What is Continuous Improvement (and is it Kaizen)?

Kaizen and Continuous Improvement are supply chain optimization processes.

Continuous Improvement
Continuous Improvement. Getty Images

In supply chain, Continuous Improvement is defined as your ongoing effort to improve your products, services, or processes.  You’re either after incremental improvement over time (usually for mature products, services or processes) or breakthrough improvement all at once (likely for newer products, services or processes).

Continuous Improvement can become a function itself (if your organization is large enough) with an overarching mission to optimize a variety of management systems (think in terms of business process management, quality management, project management, and program management).

Feedback from within the process (employee feedback) and from process customers (either internal or external) should be continuously evaluated against company goals and metrics.

The core principle of Continuous Improvement is the self-reflection of processes. (Feedback)

The purpose of Continuous Improvement is the identification, reduction, and elimination of suboptimal processes. (Efficiency)

Some successful Continuous Improvement implementations use Kaizen.  Key features of Kaizen include:

Improvements are based on many small changes rather than the radical changes

Improvement ideas come from the workers, so they’re less likely to be radically different, and therefore easier to implement

Small improvements are less likely to require major capital investment than major process changes

The ideas come from the talents of the existing workforce, as opposed to using expensive options like consultants

All employees should continually be seeking ways to improve their own performance

It helps to encourage workers to take ownership of their work, and to reinforce teamwork.

When launching Kaizen events and continuous improvement activities, keep in mind that the end goal is to develop repeatable, sustainable processes.

 How often have you been part of an initiative at your company in which a lot of effort (and money) is spent coming up with an idea that doesn't get implemented as part of the company's long term strategy?  

Many project and program managers will spend a great deal of energy getting management's buy-in.  Of course, without management's buy-in and support, a project will have a hard time getting launched.  A good project or program manager will garner management buy-in and support - and then design and execute the project.  Finishing a Kaizen or continuous improvement project is rare enough and an accomplishment that a good project or program manager can be proud of.

However, a great project or program manager not just completes the Kaizen or continuous improvement event - but makes it repeatable and sustainable.  And, while management buy-in and support is key to launching a project, employee belief in the project is necessary to make it a way of life once the project is complete.

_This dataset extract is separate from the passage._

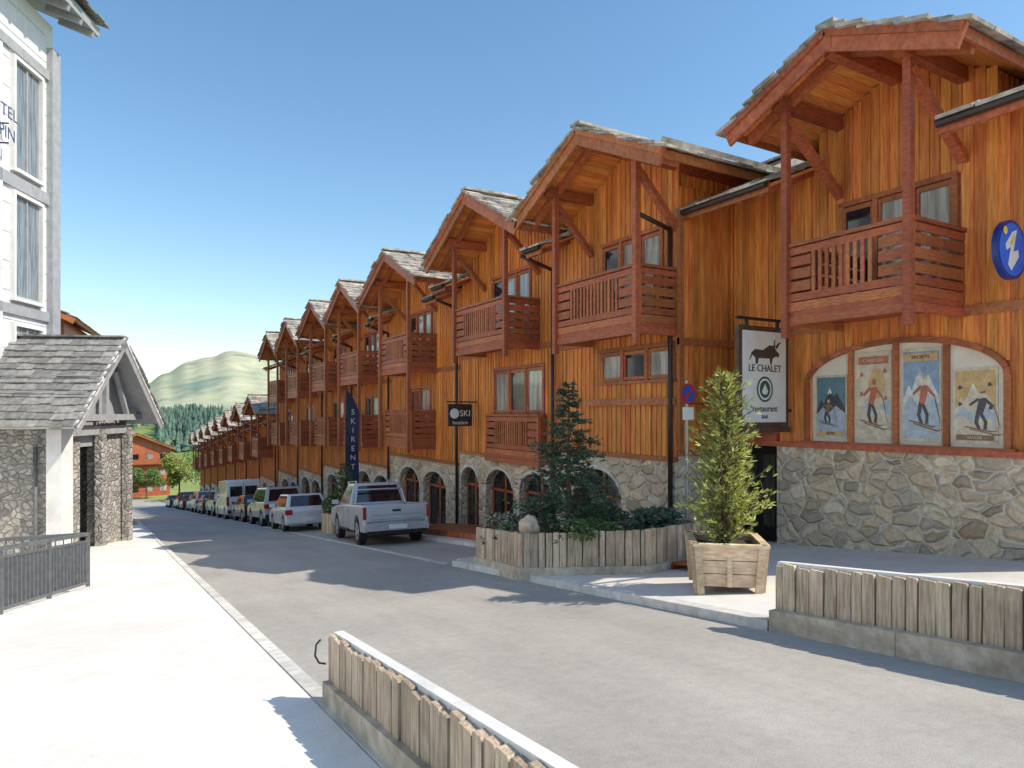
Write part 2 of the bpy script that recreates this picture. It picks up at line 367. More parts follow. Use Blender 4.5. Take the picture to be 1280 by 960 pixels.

In Kaizen, the fact that employees are given ownership of the process helps create an environment where sustainable and repeatable change can flourish.  One of the key concepts of Kaizen is employees are encouraged to seek ways to improve their performance and optimize workflow.

 In Kaizen, there is an understanding that employees will seek improvement and optimization, when encouraged to do so.  

Another key ingredient to ensuring improvements and optimization processes become part of a company's culture is to answer the employee's inevitable question, "What's in it for me?"  In Kaizen, the employees answer this question for themselves.  Their voices are heard and their ideas are analyzed and implemented.  

Long term continuous improvement success depends not only on management support, but the employees' belief in the process.  Kaizen is a great way to get you that result.